§ **TASK DETAILS**:
Restate, exactly and without pictures, the lines from the start of the listing below through the line holding "obj('stem', lathe(stem, 32, closed=True), 'red', fn)".

§ **Entries with scene source code**:
————
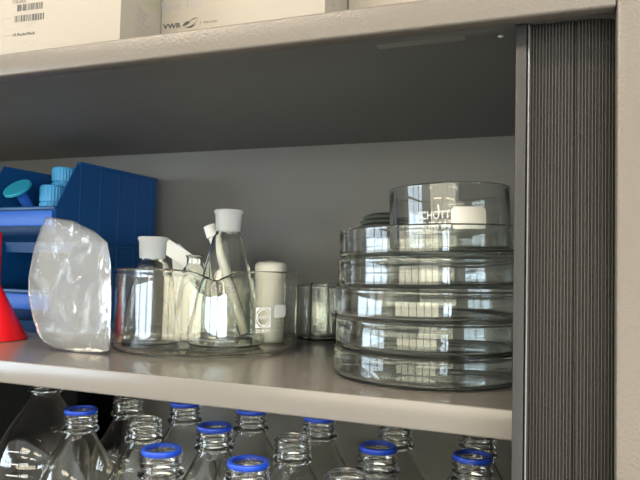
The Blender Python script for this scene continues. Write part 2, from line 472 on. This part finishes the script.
obj('printed_pattern', dots, 'ink_brown', c2.t, smooth=False)

# ------------------------------------------------------------------ red funnel, mouth down
fn = thing('funnel', 'red plastic funnel standing mouth down at the left edge', 'funnel', (-.7650, .6935, ZS + .0003))
cone = [(.0450, 0), (.0458, .0012), (.0450, .003), (.0415, .0095), (.0070, .0770), (.0064, .0800), (.0054, .0800), (.0058, .076), (.0398, .0095), (.0435, .0025), (.0438, 0)]
obj('cone', lathe(cone, 64, closed=True), 'red', fn)
stem = [(.0064, .0801), (.0058, .153), (.0048, .153), (.0052, .0801)]
obj('stem', lathe(stem, 32, closed=True), 'red', fn)

# ------------------------------------------------------------------ blue stacking bins
BINR = math.radians(-3.5)
def bin_(z, label):
    hw = .084; th = .0026; L = .228; H = .1430; st_ = .0165
    t = thing('storage_bin', label, 'bin', (-.797, .755, z), 'blue stacking bins', rot=(0, 0, BINR))
    low = [(.050, 0), (.046, st_), (L - .003, st_), (L - .003, 0)]
    side = [(.046, st_), (.0040, .0250), (0, .0320), (0, .0690), (.041, H), (L, H), (L, st_)]
    b = bmesh.new(); ins = .0050
    for s in (-1, 1):
        prism(b, side, 'x', *sorted((s * hw, s * (hw - th))))
        prism(b, low, 'x', *sorted((s * (hw - ins), s * (hw - ins - th))))
        for y in (.045, .088, .131, .174, .214):                               # upright ribs on the flank
            box(b, *sorted((s * hw, s * (hw + .0012))), y, y + .0024, st_ + .001, H - .004)
        box(b, *sorted((s * (hw - ins - th), s * hw)), .046, L, st_ - .0005, st_ + .0015)
        box(b, *sorted((s * (hw - .001), s * (hw + .0026))), .041, L, H - .006, H - .0001, bev=.0008)
    # front wall, its undercut and the floor in one bent sheet
    prism(b, [(0, .0320), (0, .0680), (.0035, .0680), (.0035, .0335), (.0075, .0285), (.048, st_ + .0025), (.054, .003), (L - .003, .003), (L - .003, 0), (.050, 0), (.046, st_), (.004, .0250)], 'x', -hw + ins + th, hw - ins - th)
    prism(b, [(0, .0320), (0, .0680), (.0035, .0680), (.0035, .0335), (.0075, .0285), (.048, st_ + .0025), (.048, st_), (.004, .0250)], 'x', -hw + th, hw - th)
    box(b, -hw + th, hw - th, L - th, L, st_, H)
    box(b, -hw + ins, hw - ins, L - .003 - th, L - .003, 0, st_ + .001)
    box(b, -hw, hw, -.004, .006, .0640, .0695, bev=.0016)                       # rolled lip
    obj('body', b, 'blue_bin', t, angle=30)
    lb = prism(bmesh.new(), [(-.0003, .0630), (-.0045, .0625), (-.0055, .0600), (-.0050, .0420), (-.0040, .0395), (-.0003, .0390)], 'x', -hw + .003, hw - .003)
    obj('label_holder', lb, 'blue_label', t)
    return t
BIN2 = ZS + .0003 + .1268
bin_(ZS + .0003, 'dark blue stacking bin standing on the shelf, lower of the two')
bin_(BIN2, 'dark blue stacking bin holding light blue caps, upper of the two')

def cap_parts(t, m, R=.0175, H=.0205):
    n = 120
    def ribs(p, a):
        r = math.hypot(p.x, p.y)
        if r > R - .0006 and .0015 < p.z < H - .003:
            k = 1 + .035 * max(-.4, math.cos(a * 26))
            p.x *= k; p.y *= k
        return p
    prof = [(R - .0018, 0), (R - .0003, 0), (R, .0018), (R, H - .0034), (R - .0004, H - .0026), (R - .0006, H - .0008), (R - .0016, H), (0, H), ]
    inner = [(0, H - .002), (R - .0018, H - .002)]
    obj('cap_shell', lathe(prof + inner, n, deform=ribs, closed=True), m, t, angle=28)
z0 = BIN2 + .0034
caps = [(-.803, .835, k, .0272, .0200) for k in range(4)] + [(-.822, .880, k, .0243, .0200) for k in range(6)]
for i, (x, y, k, h, r) in enumerate(caps):
    lab = {3: 'light blue ribbed screw cap lying nearest in the upper bin', 9: 'light blue ribbed screw cap behind the nearest one in the upper bin'}.get(i, 'light blue ribbed screw cap buried low in the upper bin')
    t = thing('screw_cap', lab, 'cap', (x, y, z0 + k * (h + .0002)), 'screw caps in the upper blue bin')
    cap_parts(t, 'cap', r, h)
# flat teal lid leaning, its smooth top towards us
tl = thing('lid', 'round flat teal lid tilted on a short blue neck in the upper bin', 'lid', (-.8370, .7950, z0 + .0985), rot=(math.radians(43), 0, 0))
obj('disc', lathe([(0, .0), (.0220, 0), (.0232, .001), (.0232, .0042), (.0220, .0055), (0, .0055)], 48), 'teal', tl)
obj('neck', lathe([(.0085, -.0002), (.0085, -.036), (.0070, -.036), (.0070, -.0002)], 32, closed=True), 'blue_label', tl)

# ------------------------------------------------------------------ plastic bag
def make_bag():
    outline = [(-.039, .1697), (-.018, .1675), (.003, .1643), (.0350, .1514), (.0560, .1376), (.0618, .1138), (.0645, .07), (.0655, .03), (.0650, .004), (.045, .0006), (.012, .0002), (-.016, .0008), (-.0370, .012), (-.0520, .038), (-.0630, .068), (-.0650, .09), (-.0570, .1341), (-.0480, .155)]
    # straight chords across the sack at each height give its left and right edge
    def edge(z, side):
        best = None
        n = len(outline)
        for i in range(n):
            a, b = outline[i], outline[(i + 1) % n]
            if (a[1] - z) * (b[1] - z) <= 0 and abs(a[1] - b[1]) > 1e-9:
                x = a[0] + (b[0] - a[0]) * (z - a[1]) / (b[1] - a[1])
                best = x if best is None else (min(best, x) if side < 0 else max(best, x))
        return best
    bm = bmesh.new(); NV, NU = 64, 56
    rows = {1: [], -1: []}
    for j in range(NV + 1):
        v = j / NV; z = .0003 + v * .1688
        xl, xr = edge(z, -1), edge(z, 1)
        for s in (1, -1):
            R = []
            for i in range(NU + 1):
                u = i / NU; x = (xl + (xr - xl) * u) * .955 + .0022
                prof = (max(0, 4 * u * (1 - u)) ** .6)
                vert = min(1, v * 7) ** .6 * (1 - v) ** .35
                d = .026 * prof * vert
                p = Vector((x * 21, z * 21, s * 3.1))
                ridge = 1 - abs(noise.noise(p * .9)) * 2
                fold = math.sin((u * 2.6 + v * 1.1) * 5 + s) * .3
                w = (ridge * .0062 + (1 - abs(noise.noise(p * 1.9 + Vector((7, 3, 1)))) * 2) * .0030 + fold * .003) * prof * min(1, v * 8)
                y = (d + w) if s > 0 else -(d - w * .8)
                if prof < .02: y = noise.noise(p) * .001
                R.append(bm.verts.new((x, -y, z)))
            rows[s].append(R)
    for s in (1, -1):
        for A, B in zip(rows[s], rows[s][1:]):
            for i in range(NU): bm.faces.new((A[i], A[i + 1], B[i + 1], B[i]))
    bmesh.ops.remove_doubles(bm, verts=bm.verts, dist=.0011)
    return bm
bag = obj('plastic_bag', make_bag(), 'bag', angle=80)
bag.location = (-.5860, .6420, ZS + .0003); bag.rotation_euler = (0, 0, .06)
tag(bag, 'crumpled milky plastic bag standing between blue bins and glass basin', 'bag')

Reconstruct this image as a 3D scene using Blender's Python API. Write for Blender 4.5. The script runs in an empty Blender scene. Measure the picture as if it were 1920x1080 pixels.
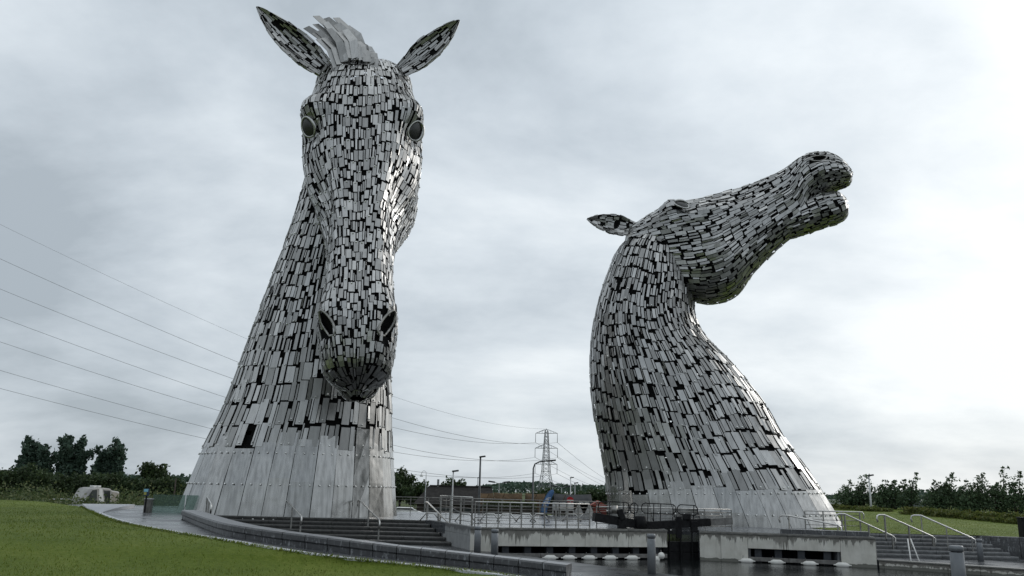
import bpy, bmesh, math, random
import numpy as np
from mathutils import Vector, Matrix
from mathutils.bvhtree import BVHTree
rng = np.random.default_rng(7)
random.seed(7)
SC = bpy.context.scene
COL = SC.collection
# ---------------------------------------------------------------- camera
F, PITCH, ROLL, EYE = 1560.0, math.radians(13.7), math.radians(1.4), Vector((0, 0, 1.65))
cam = bpy.data.cameras.new('camera')
cam.sensor_width = 36.0
cam.lens = 36.0 * F / 1920.0
cam.clip_start, cam.clip_end = 0.5, 6000
cam_o = bpy.data.objects.new('camera', cam)
COL.objects.link(cam_o)
CM = Matrix.Rotation(math.pi / 2 + PITCH, 3, 'X') @ Matrix.Rotation(ROLL, 3, 'Z')
cam_o.matrix_world = Matrix.Translation(EYE) @ CM.to_4x4()
SC.camera = cam_o
SC.render.resolution_x, SC.render.resolution_y = 1024, 576
# ---------------------------------------------------------------- world: overcast daylight sky
SUN_EL, SUN_AZ = math.radians(24), math.radians(52)      # azimuth from +Y towards +X
w = bpy.data.worlds.new('World')
SC.world = w
w.use_nodes = True
nt = w.node_tree
nt.nodes.clear()
def N(tree, typ, **kw):
    n = tree.nodes.new(typ)
    for k, v in kw.items():
        if k.startswith('i_'):
            key = k[2:]
            n.inputs[int(key) if key.isdigit() else key.replace('_', ' ')].default_value = v
        else:
            setattr(n, k, v)
    return n
def L(tree, a, b):
    tree.links.new(a, b)
def ramp(tree, stops, interp='LINEAR'):
    r = tree.nodes.new('ShaderNodeValToRGB')
    r.color_ramp.interpolation = interp
    el = r.color_ramp.elements
    while len(el) > len(stops):
        el.remove(el[-1])
    while len(el) < len(stops):
        el.new(0.5)
    for e, (p, c) in zip(el, stops):
        e.position = p
        e.color = (c, c, c, 1) if isinstance(c, (int, float)) else (*c, 1)
    return r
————
§ **EXERCISE ANSWER**:
The Blender Python script for this scene continues. Write part 2, from line 472 on. This part finishes the script.
obj('printed_pattern', dots, 'ink_brown', c2.t, smooth=False)

# ------------------------------------------------------------------ red funnel, mouth down
fn = thing('funnel', 'red plastic funnel standing mouth down at the left edge', 'funnel', (-.7650, .6935, ZS + .0003))
cone = [(.0450, 0), (.0458, .0012), (.0450, .003), (.0415, .0095), (.0070, .0770), (.0064, .0800), (.0054, .0800), (.0058, .076), (.0398, .0095), (.0435, .0025), (.0438, 0)]
obj('cone', lathe(cone, 64, closed=True), 'red', fn)
stem = [(.0064, .0801), (.0058, .153), (.0048, .153), (.0052, .0801)]
obj('stem', lathe(stem, 32, closed=True), 'red', fn)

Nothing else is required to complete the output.